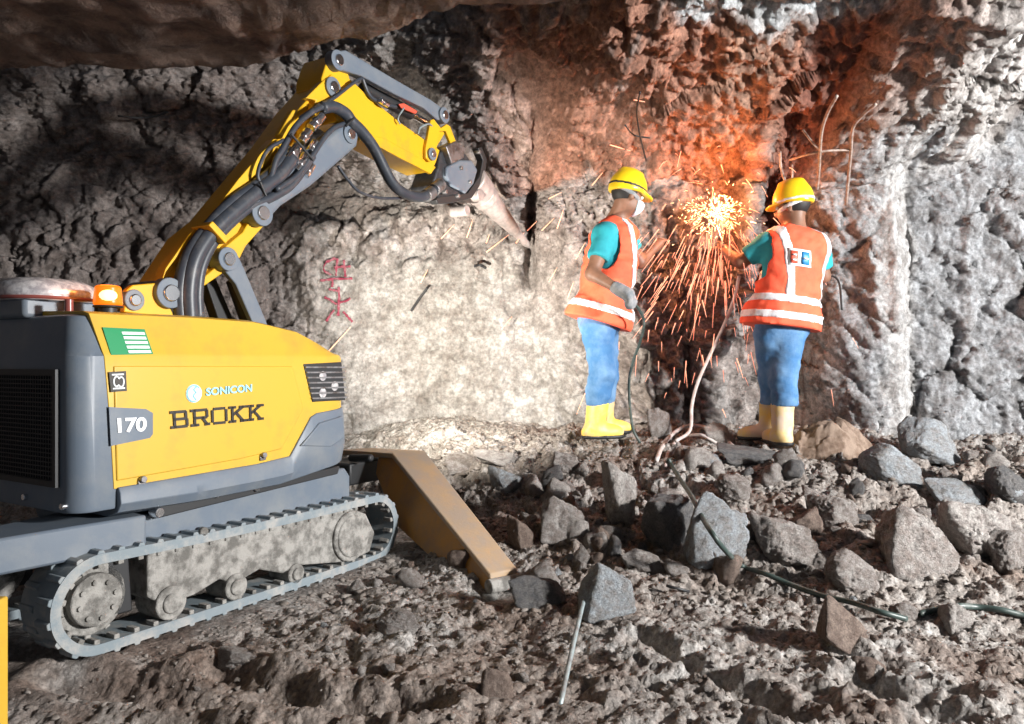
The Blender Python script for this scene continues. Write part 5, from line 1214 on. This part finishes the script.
..............................
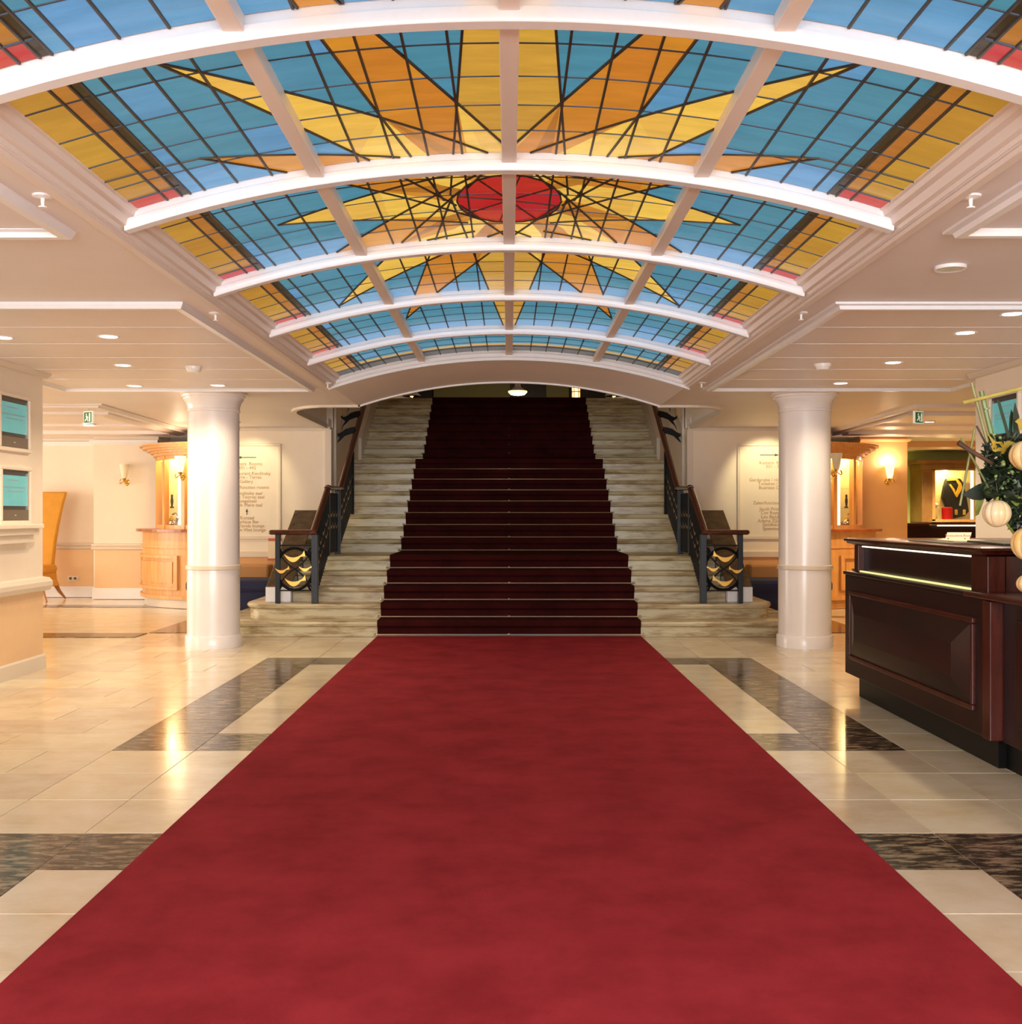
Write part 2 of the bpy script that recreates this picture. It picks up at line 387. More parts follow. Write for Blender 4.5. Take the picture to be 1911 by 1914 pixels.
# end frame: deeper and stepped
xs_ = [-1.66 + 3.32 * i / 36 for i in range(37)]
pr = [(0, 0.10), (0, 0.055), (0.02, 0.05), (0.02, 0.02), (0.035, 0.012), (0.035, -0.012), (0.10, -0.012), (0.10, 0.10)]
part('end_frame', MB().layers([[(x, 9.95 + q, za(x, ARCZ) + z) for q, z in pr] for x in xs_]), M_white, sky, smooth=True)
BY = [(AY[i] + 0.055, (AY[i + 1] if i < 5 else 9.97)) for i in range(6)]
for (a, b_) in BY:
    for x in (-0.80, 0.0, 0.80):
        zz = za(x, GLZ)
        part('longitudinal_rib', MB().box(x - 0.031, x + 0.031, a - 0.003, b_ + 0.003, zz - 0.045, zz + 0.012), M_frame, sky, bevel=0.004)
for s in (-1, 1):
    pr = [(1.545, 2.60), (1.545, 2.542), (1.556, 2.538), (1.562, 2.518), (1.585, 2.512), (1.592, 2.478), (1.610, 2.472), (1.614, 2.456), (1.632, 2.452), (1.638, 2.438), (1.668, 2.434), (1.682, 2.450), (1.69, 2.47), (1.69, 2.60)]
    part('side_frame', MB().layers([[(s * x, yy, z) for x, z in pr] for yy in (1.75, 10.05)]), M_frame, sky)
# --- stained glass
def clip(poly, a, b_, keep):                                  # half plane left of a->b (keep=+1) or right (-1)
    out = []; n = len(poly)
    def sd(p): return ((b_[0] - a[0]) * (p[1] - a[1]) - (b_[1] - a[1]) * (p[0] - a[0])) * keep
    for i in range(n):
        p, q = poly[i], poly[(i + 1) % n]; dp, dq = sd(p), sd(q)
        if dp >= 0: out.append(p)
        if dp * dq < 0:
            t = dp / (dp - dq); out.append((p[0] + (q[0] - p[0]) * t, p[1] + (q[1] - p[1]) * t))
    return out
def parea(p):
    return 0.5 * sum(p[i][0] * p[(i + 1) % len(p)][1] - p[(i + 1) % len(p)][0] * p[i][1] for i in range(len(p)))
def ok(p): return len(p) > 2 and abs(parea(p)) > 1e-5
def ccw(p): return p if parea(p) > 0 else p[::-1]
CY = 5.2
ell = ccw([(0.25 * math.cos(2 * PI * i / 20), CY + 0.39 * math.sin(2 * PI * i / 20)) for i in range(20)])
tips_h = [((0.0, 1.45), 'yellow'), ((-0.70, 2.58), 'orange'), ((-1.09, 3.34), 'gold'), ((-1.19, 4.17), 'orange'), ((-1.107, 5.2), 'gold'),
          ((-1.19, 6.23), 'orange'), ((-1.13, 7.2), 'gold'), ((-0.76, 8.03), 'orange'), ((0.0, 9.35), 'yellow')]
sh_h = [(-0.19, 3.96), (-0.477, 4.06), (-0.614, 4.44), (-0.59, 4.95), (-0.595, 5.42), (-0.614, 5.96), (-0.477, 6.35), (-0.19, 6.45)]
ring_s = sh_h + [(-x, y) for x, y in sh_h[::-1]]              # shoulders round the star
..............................
■ **STATED EXERCISE**
Which lines include the word "script"? List them all.

■ **SOLUTION FOR THIS TASK**
The Blender Python script for this scene continues. Write part 5, from line 1214 on. This part finishes the script.
Write part 2 of the bpy script that recreates this picture. It picks up at line 387. More parts follow. Write for Blender 4.5. Take the picture to be 1911 by 1914 pixels.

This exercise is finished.